July 7, 2012

DAY 273 - Freedom


Galatians 5:13, 17-18, 24-25 (NIV) 13 You, my brothers and sisters, were called to be free. But do not use your freedom to indulge the flesh; rather, serve one another humbly in love. 17 For the flesh desires what is contrary to the Spirit, and the Spirit what is contrary to the flesh. They are in conflict with each other, so that you are not to do whatever you want. 18 But if you are led by the Spirit, you are not under the law. 24 Those who belong to Christ Jesus have crucified the flesh with its passions and desires. 25 Since we live by the Spirit, let us keep in step with the Spirit.

Why do some live with a wrinkled brow of worry while others seem to exude an air of peace? This question is about living freely, and the answer lies in remembering there are two sides to the Cross. The front side of the Cross is what happens when human beings get their own way … the most devious people but also the most decent. The front side of the Cross is the bondage we make for ourselves as we try to control and manipulate life independently of God. But there is another side to the cross, the side no one noticed that day on Golgotha. From the backside we see that the Cross was a freely chosen strategy of God in His Son to subject Himself to all of our bondage that He might loose us from it.

Paul says that the world has been crucified to him, both the good that the world has to offer and the worst that the world might attempt to do. When the world gave to Jesus its worst, He continued to trust, and God honored that trust in raising Jesus from the dead. And that is what Paul means, that he has already died to the worst that the world can do to him. And, of course, no one can ever live entirely free until they have broken the bondage to fear of death’s finality.

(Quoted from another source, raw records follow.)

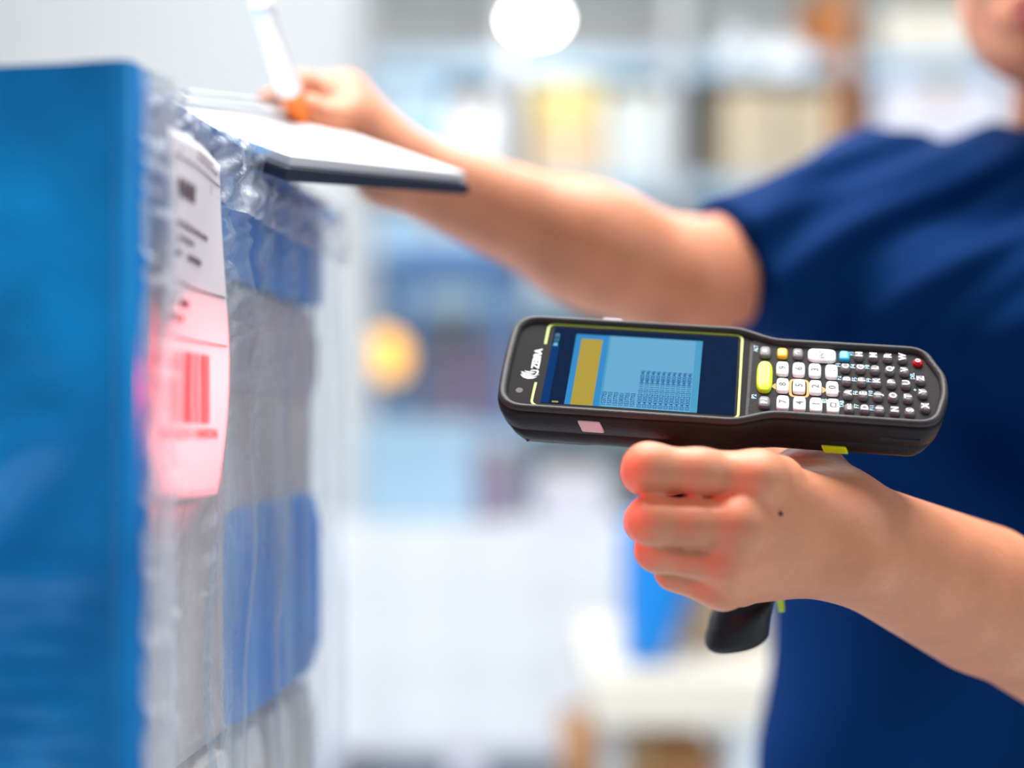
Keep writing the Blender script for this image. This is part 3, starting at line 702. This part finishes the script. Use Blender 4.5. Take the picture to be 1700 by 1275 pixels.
for k, (x, y, dx, dy) in enumerate(((104.3, 20.2, -1, 0), (126.9, 19.8, 1, 0), (115.4, 36.6, 0, 1), (116.2, 3.3, 0, -1))):
    px_, py_ = -dy, dx; v = np.array([(x+dx*1.5, y+dy*1.3, .32), (x-dx*.9+px_*2.2, y-dy*.9+py_*2.2, .32), (x-dx*.9-px_*2.2, y-dy*.9-py_*2.2, .32)])/1000
    link('amber_arrow', me_py('amber_arrow', v, [(0, 1, 2)], False), 'amber_print', hs)
# side buttons, slot, tab, scan nose
def sidebox(name, x0_, x1_, y, h0, h1, m, bev=.8, t_=1.2, sk=0.):
    bm = bmesh.new(); vs = add_box(bm, ((x0_+x1_)/2000, y/1000, (h0+h1)/2000), ((x1_-x0_)/1000, t_/1000, abs(h1-h0)/1000), None, bev/1000)
    for v in vs: v.co.x += sk*((h0+h1)/2000-v.co.z)
    return link(name, bm_mesh(name, bm), m, hs)
b1 = sidebox('side_button', 18.3, 28.6, -7.3, -3.0, -9.6, 'button_silver', .9, 1.6, .35); b1['label'] = 'silver side button on the near edge'
b2 = sidebox('side_button', 22.0, 31.5, 59.0, 1.8, -5, 'button_silver', .9, 1.8)
sidebox('card_slot', 152.0, 169.5, -.2, -7.3, -9.3, 'dark_slot', .3, 1.2); sidebox('card_slot_end', 151.6, 156.2, -.2, -6.8, -9.7, 'dark_slot', .5, 1.3)
tb = sidebox('lime_tab', 127.8, 138.8, .6, -15.4, -19.6, 'lime', .6, 2.6, .4); tb['label'] = 'lime yellow tab on the lower near edge'
nose = []
for h, i_, k in ((-15, 3.0, 0), (-20, 3.2, 2.5), (-23.2, 4.2, 4.4), (-24.2, 6.4, 6.0)):
    poly = clip(base+nrm*i_, -40, 46); p = poly.copy(); p[:, 0] += k*smoothstep(6, -18, p[:, 0])
    far_h = np.where(p[:, 0] > 20, h+(p[:, 0]-20)*.12*(1 if h < -20 else 0), h); nose.append(np.c_[p, far_h]/1000)
link('scan_nose', loft_me('scan_nose', nose), 'housing', hs)
bm = bmesh.new(); add_tube(bm, (-.0065, -.0015, -.0215), (-.0055, -.0024, -.0225), .0021, n=16); link('nose_screw_hole', bm_mesh('nose_screw_hole', bm), 'dark_slot', hs)
win = box_me('w', (-.0186, .026, -.0105), (.0016, .034, .009), .0006); link('scan_window', win, 'red_lens', hs)
# pistol grip, defined in world then brought into the scanner's own space
gtop = np.array((.092, .668, H-.002)); gbot = np.array((.1150, .702, H-.094))
ga = (gbot-gtop)/np.linalg.norm(gbot-gtop); gf = np.array((-1, .15, 0)); gf = gf-ga*(gf @ ga); gf /= np.linalg.norm(gf); gs = np.cross(ga, gf)
def gring(t, rf, rs, sh=0., n=32, tilt=0.):
    c_ = gtop+(gbot-gtop)*t+gf*sh; a = np.linspace(0, 2*np.pi, n+1)[:-1]
    w_ = c_+np.outer(np.sign(np.cos(a))*np.abs(np.cos(a))**.8*rf, gf)+np.outer(np.sign(np.sin(a))*np.abs(np.sin(a))**.8*rs, gs)+np.outer(np.cos(a)*tilt, ga)
    L_ = np.array([Ginv(q) for q in w_]); L_[:, 2] = np.minimum(L_[:, 2], -.012); return L_
gr = [gring(-.16, .030, .019, .004), gring(.0, .027, .018, .003), gring(.14, .021, .0165, .002), gring(.35, .018, .0155), gring(.6, .0175, .0155), gring(.80, .018, .016), gring(.865, .0185, .0165)]
link('pistol_grip', loft_me('pistol_grip', gr), 'housing', hs)
ft = [gring(.80, .0180, .0155, -.005, tilt=.004), gring(.87, .0182, .017, -.005, tilt=.007), gring(.925, .0185, .018, -.002, tilt=.010), gring(.932, .0198, .0192, -.001, tilt=.011), gring(1.00, .0190, .0192, .002, tilt=.011), gring(1.07, .0172, .0185, .005, tilt=.005), gring(1.125, .0158, .0165, .006, tilt=.001), gring(1.145, .012, .012, .006, tilt=.0)]
fo = link('grip_foot', loft_me('grip_foot', ft), 'housing', hs)
cpt = gtop+(gbot-gtop)*.97-gf*.0180-ga*.002
bm = bmesh.new(); Rg = Matrix(np.stack([gf, gs, ga], 1).tolist()); add_box(bm, (0, 0, 0), (.003, .012, .0095), None, .001)
for v in bm.verts: v.co = Vector(Ginv(cpt+np.array(Rg @ v.co)))
lt = link('lime_lanyard_clip', bm_mesh('lime_lanyard_clip', bm), 'lime', hs)
# trigger
tr = []
for t, rf in ((.04, .004), (.10, .0065), (.18, .0075), (.26, .0065), (.31, .004)): tr.append(gring(t, rf*1.6, .010, .033-(t-.16)**2*.5))
link('trigger', loft_me('trigger', tr), 'dark_slot', hs)
# the red lamp of the scan engine, then two added red fills without fixtures
def spot(name, loc, target, power, ang, blend, col, r):
    l = bpy.data.lights.new(name, 'SPOT'); l.energy = power; l.spot_size = math.radians(ang); l.spot_blend = blend; l.color = col; l.shadow_soft_size = r
    o = bpy.data.objects.new(name, l); C.objects.link(o); o.location = loc
    o.rotation_euler = (Vector(target)-Vector(loc)).to_track_quat('-Z', 'Y').to_euler(); return o
spot('scan_beam', G((-27, 26, -11)), (-.119, .602, H+.008), 6.0, 38, 1.0, (1, .04, .04), .006)
spot('added_nose_red_fill', G((-4, 20, -31)), tuple(P(1060, 860, .61)), .8, 110, .9, (1, .02, .02), .006)  # added spot under the nose, reddens the fingers
spot('added_label_bounce_fill', (-.098, .540, H+.004), tuple(P(1080, 815, .60)), .75, 52, 1.0, (1, .03, .02), .008)  # added spot standing in for beam light bounced off the label

# ================================================================== CLIPBOARD AND PEN
Bc = np.array((-.0237, .80, .1305+H)); e1 = np.array((-.613, -.789, -.077)); e1 /= np.linalg.norm(e1)
e2 = np.array((-.756, .556, .35)); e2 = e2-e1*(e1 @ e2); e2 /= np.linalg.norm(e2); e3 = np.cross(e2, e1); e3 = e3 if e3[2] > 0 else -e3
cb = thing('clipboard', 'dark clipboard with white paper propped on the top edge of the wrapped stack', 'clipboard', tuple(Bc))
Rc = Matrix(np.stack([e1, e2, np.cross(e1, e2)], 1).tolist()); sg = 1 if np.cross(e1, e2)[2] > 0 else -1
cb.rotation_euler = Rc.to_euler()
link('board', box_me('board', (.070, .068, 0), (.140, .136, .007), .002), 'board_dark', cb)
link('paper_stack', box_me('paper_stack', (.070, .068, sg*.0062), (.134, .130, .005), .0006), 'paper', cb)
bm = bmesh.new(); add_box(bm, (.070, .126, sg*.010), (.08, .02, .006), None, .002); add_tube(bm, (.042, .134, sg*.012), (.098, .134, sg*.012), .004, n=10); link('clip', bm_mesh('clip', bm), 'metal_clip', cb)
ptip = P(503, 216, .848); ptop = P(432, 2, .760); pd = (ptop-ptip)/np.linalg.norm(ptop-ptip)
pn = thing('marker_pen', 'white marker pen with orange grip held upright over the clipboard', 'pen', tuple(ptip))
pn.rotation_euler = Vector(pd).to_track_quat('Z', 'Y').to_euler()
Lp = float(np.linalg.norm(ptop-ptip))
bm = bmesh.new(); add_tube(bm, (0, 0, .035), (0, 0, Lp-.004), .0074, .0074, 24); add_tube(bm, (0, 0, Lp-.004), (0, 0, Lp), .0074, .006, 24); link('barrel', bm_mesh('barrel', bm), 'pen_white', pn)
bm = bmesh.new(); add_tube(bm, (0, 0, .010), (0, 0, .035), .0055, .0076, 24); link('orange_grip', bm_mesh('orange_grip', bm), 'pen_orange', pn)
bm = bmesh.new(); add_tube(bm, (0, 0, 0), (0, 0, .010), .0012, .0055, 16); link('nib', bm_mesh('nib', bm), 'pen_orange', pn)

# ================================================================== THE PERSON
O = lambda x, y, z: np.array((x, y, z+H))
lat = np.array((.877, -.48, 0)); fwd = np.array((-.48, -.877, 0)); up = np.array((0, 0, 1.)); RB = np.stack([lat, fwd, up], 1)
# --- left arm and the hand on the grip (fine)
A = Field()
wr_u, wr_l = P(1402, 868, .652), P(1400, 914, .658)
el = O(.36, .80, -.150)
for (a, b, ra, rb) in ((P(1285, 815, .620), P(1390, 862, .648), .0135, .0165), (P(1258, 872, .618), P(1392, 880, .648), .0135, .0165), (P(1240, 924, .622), P(1392, 905, .650), .0125, .0160), (P(1230, 960, .629), P(1392, 925, .656), .0115, .0160)):
    A.cone(a, b, ra, rb, .012)
A.cone(P(1230, 880, .632), P(1360, 890, .660), .016, .016, .014)                       # palm side
A.cone(wr_u, el+np.array((0, 0, .012)), .0185, .035, .014); A.cone(wr_l, el-np.array((0, 0, .012)), .0172, .034, .014)
A.cone(P(1400, 890, .65), P(1620, 985, .715), .020, .033, .02)
A.cone(el, O(.53, .97, .11), .036, .044, .03)
# thumb: leaves the palm beside the wrist, passes under the scanner to the far side of the grip
A.chain([P(1392, 850, .662), P(1352, 790, .672), P(1305, 765, .706), P(1240, 770, .730)], [.0165, .0145, .0108, .0088], .006, .010)
A.chain([P(1385, 838, .655), P(1325, 800, .660), P(1275, 800, .655)], [.013, .012, .010], .008, .014)
# fingers (knuckle, middle joint, end joint, tip)
A.chain([P(1290, 802, .621), P(1258, 795, .612), P(1160, 783, .604), P(1076, 777, .602), P(1068, 784, .624), P(1112, 790, .650), P(1150, 794, .658)], [.0125, .0116, .0094, .0101, .0090, .0078, .0066], .005, .0012)
A.chain([P(1262, 872, .622), P(1226, 870, .606), P(1150, 868, .600), P(1084, 863, .600), P(1074, 866, .628), P(1112, 872, .664), P(1160, 876, .682)], [.0125, .0118, .0094, .0102, .0092, .0080, .0068], .005, .0010)
A.chain([P(1240, 930, .626), P(1206, 929, .612), P(1150, 922, .610), P(1094, 912, .612), P(1088, 914, .636), P(1122, 918, .668), P(1165, 924, .686)], [.0118, .0108, .0086, .0094, .0084, .0074, .0064], .005, .0010)
A.chain([P(1228, 968, .634), P(1200, 970, .623), P(1160, 961, .621), P(1122, 946, .622), P(1118, 948, .642), P(1140, 954, .668), P(1172, 958, .682)], [.0108, .0100, .0080, .0086, .0076, .0068, .0060], .005, .0010)
# knuckle bumps and tendons
for px, py, dd, r in ((1262, 792, .602, .0085), (1230, 869, .5985, .0088), (1210, 929, .604, .0080), (1200, 972, .616, .007)): A.ell(P(px, py, dd), (r, r, r), None, .010)
for a, b in (((1258, 795, .6055), (1360, 856, .634)), ((1230, 870, .6015), (1368, 874, .633)), ((1210, 929, .607), (1368, 896, .635)), ((1202, 970, .618), (1368, 912, .640))):
    A.cone(P(*a), P(*b), .0042, .0030, .010)
# wrist bone and creases between the fingers
A.ell(P(1420, 935, .640), (.010, .009, .009), None, .016)
for a, b, r in (((1085, 821, .592), (1190, 831, .594), .0030),): A.cone(P(*a), P(*b), r, r*.5, .004, -1)
left = A.mesh('left_arm', .0013)
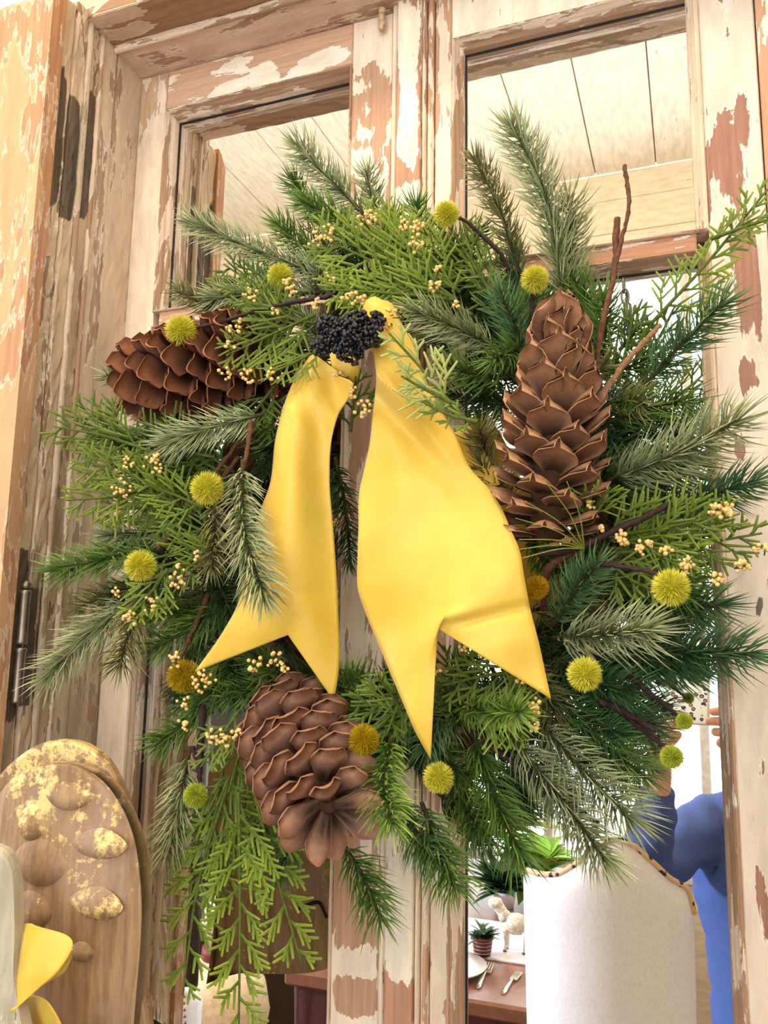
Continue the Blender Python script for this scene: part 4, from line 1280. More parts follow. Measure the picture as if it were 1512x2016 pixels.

What is true of the best the world can offer is certainly also true of the worst that the world can do to us. The world can offer us success but it can also deny us success and give us failure. The world can offer us love, but it can also deprive us of love and give us loneliness. But certainly the worst of the worst that the world can do to us is what it did to Jesus. It can take our life and give us death. Death is ultimate bondage and the most convincing evidence that you and I are not in control, that life is not at our beck and call, it is not organized around our needs and wants.

The cross is the dividing line between believing in ourselves and our dreams for our life and trusting in God who has His own plans for us. The Cross is the place where we either put to death His sovereign will over our life or we die to our own efforts to keep everything under our control. We stand either on the front side of the Cross in bondage to the best that the world has to offer and the worst that the world promises to do, or we stand on the backside where we are set free.